Your task - Return exactly, and only, the lines from the one holding "Recreate this scene" through the one holding "random.seed(7)", both included; the pictures stay out.

Input -
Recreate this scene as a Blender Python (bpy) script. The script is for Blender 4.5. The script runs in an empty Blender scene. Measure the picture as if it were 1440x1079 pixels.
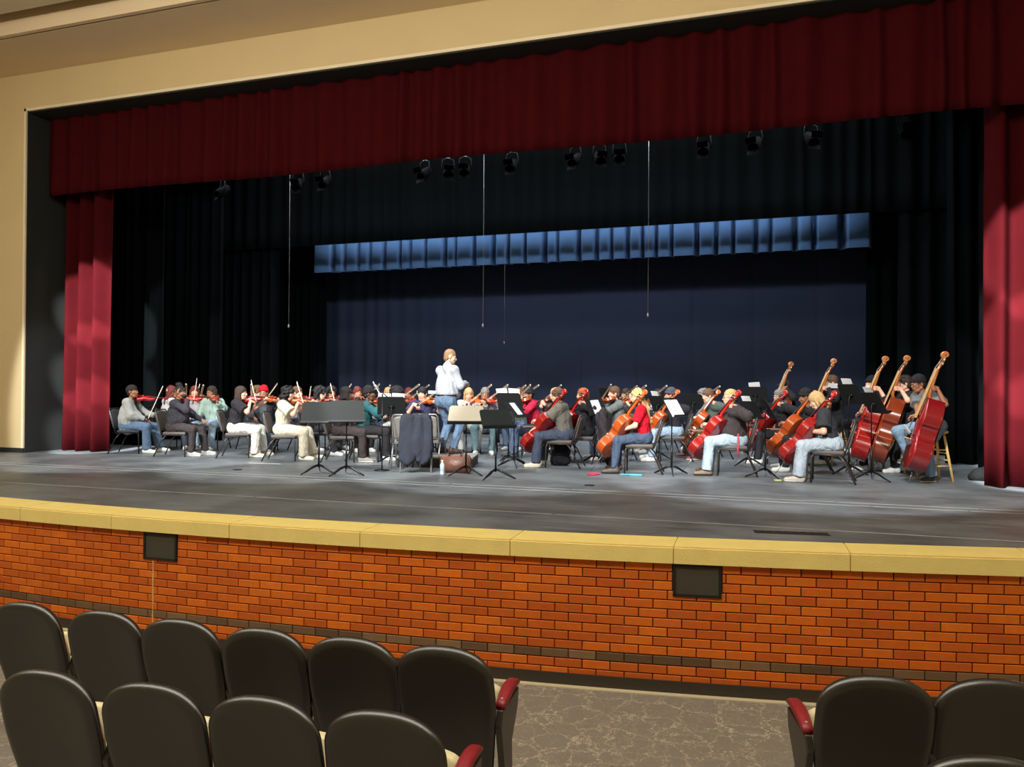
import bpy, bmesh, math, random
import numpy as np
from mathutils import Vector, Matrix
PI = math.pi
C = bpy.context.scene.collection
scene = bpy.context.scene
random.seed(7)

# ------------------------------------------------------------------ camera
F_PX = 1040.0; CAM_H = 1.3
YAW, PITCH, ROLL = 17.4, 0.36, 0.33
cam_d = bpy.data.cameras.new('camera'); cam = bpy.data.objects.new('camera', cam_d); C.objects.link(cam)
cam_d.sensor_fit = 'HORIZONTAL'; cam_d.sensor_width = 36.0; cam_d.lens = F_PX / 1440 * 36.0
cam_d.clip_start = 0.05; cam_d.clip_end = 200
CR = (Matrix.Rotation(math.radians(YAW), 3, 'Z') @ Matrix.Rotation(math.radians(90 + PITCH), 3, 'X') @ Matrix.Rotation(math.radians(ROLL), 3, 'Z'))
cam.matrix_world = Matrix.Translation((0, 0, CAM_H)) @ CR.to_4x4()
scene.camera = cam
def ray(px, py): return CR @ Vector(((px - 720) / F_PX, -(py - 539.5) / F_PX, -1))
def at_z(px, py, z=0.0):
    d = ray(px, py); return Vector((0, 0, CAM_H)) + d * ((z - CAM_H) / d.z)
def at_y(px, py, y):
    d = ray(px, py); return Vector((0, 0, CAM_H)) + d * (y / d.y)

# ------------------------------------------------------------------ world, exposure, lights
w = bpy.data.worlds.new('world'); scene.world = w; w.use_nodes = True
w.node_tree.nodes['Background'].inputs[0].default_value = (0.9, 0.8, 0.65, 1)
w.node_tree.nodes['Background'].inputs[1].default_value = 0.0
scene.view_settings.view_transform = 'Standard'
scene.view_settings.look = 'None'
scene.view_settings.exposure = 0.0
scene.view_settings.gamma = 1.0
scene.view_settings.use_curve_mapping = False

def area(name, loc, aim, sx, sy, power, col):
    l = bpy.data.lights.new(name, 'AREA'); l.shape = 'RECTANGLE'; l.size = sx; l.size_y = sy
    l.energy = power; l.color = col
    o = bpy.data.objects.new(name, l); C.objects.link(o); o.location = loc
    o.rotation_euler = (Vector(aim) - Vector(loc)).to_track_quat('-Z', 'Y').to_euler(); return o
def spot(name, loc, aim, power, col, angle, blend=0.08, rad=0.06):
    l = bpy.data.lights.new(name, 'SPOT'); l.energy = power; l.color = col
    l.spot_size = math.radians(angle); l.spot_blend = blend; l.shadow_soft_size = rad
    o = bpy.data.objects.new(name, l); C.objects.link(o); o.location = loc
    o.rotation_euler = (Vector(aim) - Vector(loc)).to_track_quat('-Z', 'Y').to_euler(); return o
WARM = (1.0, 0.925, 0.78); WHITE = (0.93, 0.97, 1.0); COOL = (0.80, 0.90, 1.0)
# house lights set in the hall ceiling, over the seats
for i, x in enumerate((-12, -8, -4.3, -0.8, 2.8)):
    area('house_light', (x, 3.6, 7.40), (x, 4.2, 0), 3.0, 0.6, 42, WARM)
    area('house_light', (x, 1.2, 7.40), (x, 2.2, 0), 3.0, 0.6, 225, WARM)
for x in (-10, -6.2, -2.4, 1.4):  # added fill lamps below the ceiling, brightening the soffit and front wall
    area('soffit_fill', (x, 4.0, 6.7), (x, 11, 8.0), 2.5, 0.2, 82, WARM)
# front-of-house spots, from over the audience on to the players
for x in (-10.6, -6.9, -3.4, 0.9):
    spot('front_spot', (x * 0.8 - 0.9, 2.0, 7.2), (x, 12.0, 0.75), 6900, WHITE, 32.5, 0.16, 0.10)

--

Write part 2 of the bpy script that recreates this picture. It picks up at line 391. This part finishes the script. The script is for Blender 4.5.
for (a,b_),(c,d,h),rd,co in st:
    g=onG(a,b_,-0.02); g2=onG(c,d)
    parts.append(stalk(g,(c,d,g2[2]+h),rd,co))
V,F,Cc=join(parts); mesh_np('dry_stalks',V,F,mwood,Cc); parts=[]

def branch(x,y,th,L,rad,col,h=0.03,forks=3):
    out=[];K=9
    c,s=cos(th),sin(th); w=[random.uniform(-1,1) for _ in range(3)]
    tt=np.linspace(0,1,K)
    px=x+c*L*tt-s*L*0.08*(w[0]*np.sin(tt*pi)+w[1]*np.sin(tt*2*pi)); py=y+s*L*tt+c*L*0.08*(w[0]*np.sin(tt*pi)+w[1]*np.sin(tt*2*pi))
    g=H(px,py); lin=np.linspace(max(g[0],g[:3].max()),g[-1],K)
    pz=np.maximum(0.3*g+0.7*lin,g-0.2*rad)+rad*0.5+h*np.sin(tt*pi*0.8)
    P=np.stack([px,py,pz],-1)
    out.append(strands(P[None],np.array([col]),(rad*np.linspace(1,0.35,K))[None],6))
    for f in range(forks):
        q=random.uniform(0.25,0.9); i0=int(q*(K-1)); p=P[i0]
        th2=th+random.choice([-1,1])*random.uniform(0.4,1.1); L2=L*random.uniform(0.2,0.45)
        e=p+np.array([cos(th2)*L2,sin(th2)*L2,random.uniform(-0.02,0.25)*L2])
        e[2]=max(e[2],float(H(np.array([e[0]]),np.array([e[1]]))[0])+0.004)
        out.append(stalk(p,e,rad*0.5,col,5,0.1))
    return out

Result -
Recreate this scene as a Blender Python (bpy) script. The script is for Blender 4.5. The script runs in an empty Blender scene. Measure the picture as if it were 1440x1079 pixels.
import bpy, bmesh, math, random
import numpy as np
from mathutils import Vector, Matrix
PI = math.pi
C = bpy.context.scene.collection
scene = bpy.context.scene
random.seed(7)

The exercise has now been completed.